> [Task to carry out]: Type out the data exactly as given. Skip any image.

> [Data block]:

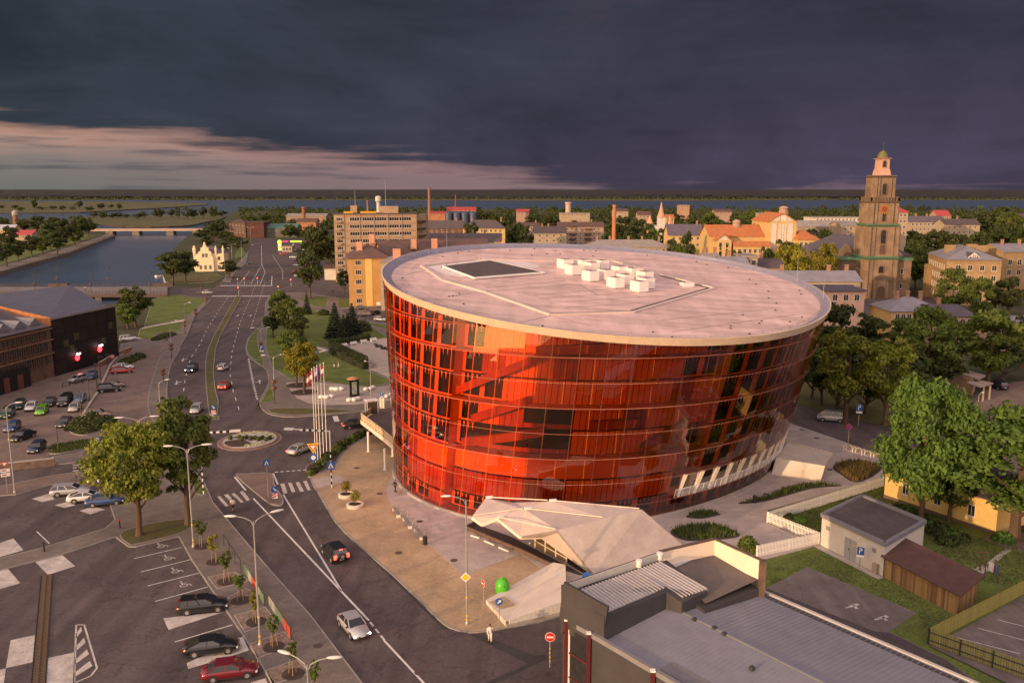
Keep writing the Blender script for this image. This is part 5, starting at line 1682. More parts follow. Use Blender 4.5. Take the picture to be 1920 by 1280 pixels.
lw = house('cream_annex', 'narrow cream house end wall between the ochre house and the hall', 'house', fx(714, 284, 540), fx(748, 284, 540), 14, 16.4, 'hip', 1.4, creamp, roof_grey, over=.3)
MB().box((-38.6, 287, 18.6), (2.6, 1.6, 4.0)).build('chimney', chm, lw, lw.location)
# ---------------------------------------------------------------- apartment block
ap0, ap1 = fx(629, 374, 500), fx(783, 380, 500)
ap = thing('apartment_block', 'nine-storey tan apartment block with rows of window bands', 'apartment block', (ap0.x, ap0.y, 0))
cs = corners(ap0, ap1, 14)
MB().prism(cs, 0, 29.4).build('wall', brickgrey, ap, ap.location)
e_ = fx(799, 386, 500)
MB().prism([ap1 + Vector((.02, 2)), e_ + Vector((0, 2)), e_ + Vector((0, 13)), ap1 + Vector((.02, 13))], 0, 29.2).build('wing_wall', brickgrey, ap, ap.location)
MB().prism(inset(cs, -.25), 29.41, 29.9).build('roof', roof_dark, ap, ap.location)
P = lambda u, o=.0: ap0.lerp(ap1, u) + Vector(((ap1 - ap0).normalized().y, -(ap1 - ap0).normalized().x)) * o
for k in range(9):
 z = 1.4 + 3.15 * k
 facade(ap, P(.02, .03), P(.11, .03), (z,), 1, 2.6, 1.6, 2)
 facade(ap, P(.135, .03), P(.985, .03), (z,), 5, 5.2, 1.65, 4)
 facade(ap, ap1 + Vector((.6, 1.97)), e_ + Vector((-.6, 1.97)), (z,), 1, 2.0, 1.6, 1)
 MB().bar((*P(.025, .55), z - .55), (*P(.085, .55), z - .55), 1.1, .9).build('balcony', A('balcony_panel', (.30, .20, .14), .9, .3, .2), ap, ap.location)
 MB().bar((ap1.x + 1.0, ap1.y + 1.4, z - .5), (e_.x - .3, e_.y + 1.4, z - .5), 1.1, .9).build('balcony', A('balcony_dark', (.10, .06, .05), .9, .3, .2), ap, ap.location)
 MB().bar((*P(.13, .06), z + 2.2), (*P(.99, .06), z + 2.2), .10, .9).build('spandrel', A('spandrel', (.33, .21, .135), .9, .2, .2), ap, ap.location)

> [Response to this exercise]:
Keep writing the Blender script for this image. This is part 5, starting at line 1682. More parts follow. Use Blender 4.5. Take the picture to be 1920 by 1280 pixels.
lw = house('cream_annex', 'narrow cream house end wall between the ochre house and the hall', 'house', fx(714, 284, 540), fx(748, 284, 540), 14, 16.4, 'hip', 1.4, creamp, roof_grey, over=.3)
MB().box((-38.6, 287, 18.6), (2.6, 1.6, 4.0)).build('chimney', chm, lw, lw.location)
# ---------------------------------------------------------------- apartment block
ap0, ap1 = fx(629, 374, 500), fx(783, 380, 500)
ap = thing('apartment_block', 'nine-storey tan apartment block with rows of window bands', 'apartment block', (ap0.x, ap0.y, 0))
cs = corners(ap0, ap1, 14)
MB().prism(cs, 0, 29.4).build('wall', brickgrey, ap, ap.location)
e_ = fx(799, 386, 500)
MB().prism([ap1 + Vector((.02, 2)), e_ + Vector((0, 2)), e_ + Vector((0, 13)), ap1 + Vector((.02, 13))], 0, 29.2).build('wing_wall', brickgrey, ap, ap.location)
MB().prism(inset(cs, -.25), 29.41, 29.9).build('roof', roof_dark, ap, ap.location)
P = lambda u, o=.0: ap0.lerp(ap1, u) + Vector(((ap1 - ap0).normalized().y, -(ap1 - ap0).normalized().x)) * o
for k in range(9):
 z = 1.4 + 3.15 * k
 facade(ap, P(.02, .03), P(.11, .03), (z,), 1, 2.6, 1.6, 2)
 facade(ap, P(.135, .03), P(.985, .03), (z,), 5, 5.2, 1.65, 4)
 facade(ap, ap1 + Vector((.6, 1.97)), e_ + Vector((-.6, 1.97)), (z,), 1, 2.0, 1.6, 1)
 MB().bar((*P(.025, .55), z - .55), (*P(.085, .55), z - .55), 1.1, .9).build('balcony', A('balcony_panel', (.30, .20, .14), .9, .3, .2), ap, ap.location)
 MB().bar((ap1.x + 1.0, ap1.y + 1.4, z - .5), (e_.x - .3, e_.y + 1.4, z - .5), 1.1, .9).build('balcony', A('balcony_dark', (.10, .06, .05), .9, .3, .2), ap, ap.location)
 MB().bar((*P(.13, .06), z + 2.2), (*P(.99, .06), z + 2.2), .10, .9).build('spandrel', A('spandrel', (.33, .21, .135), .9, .2, .2), ap, ap.location)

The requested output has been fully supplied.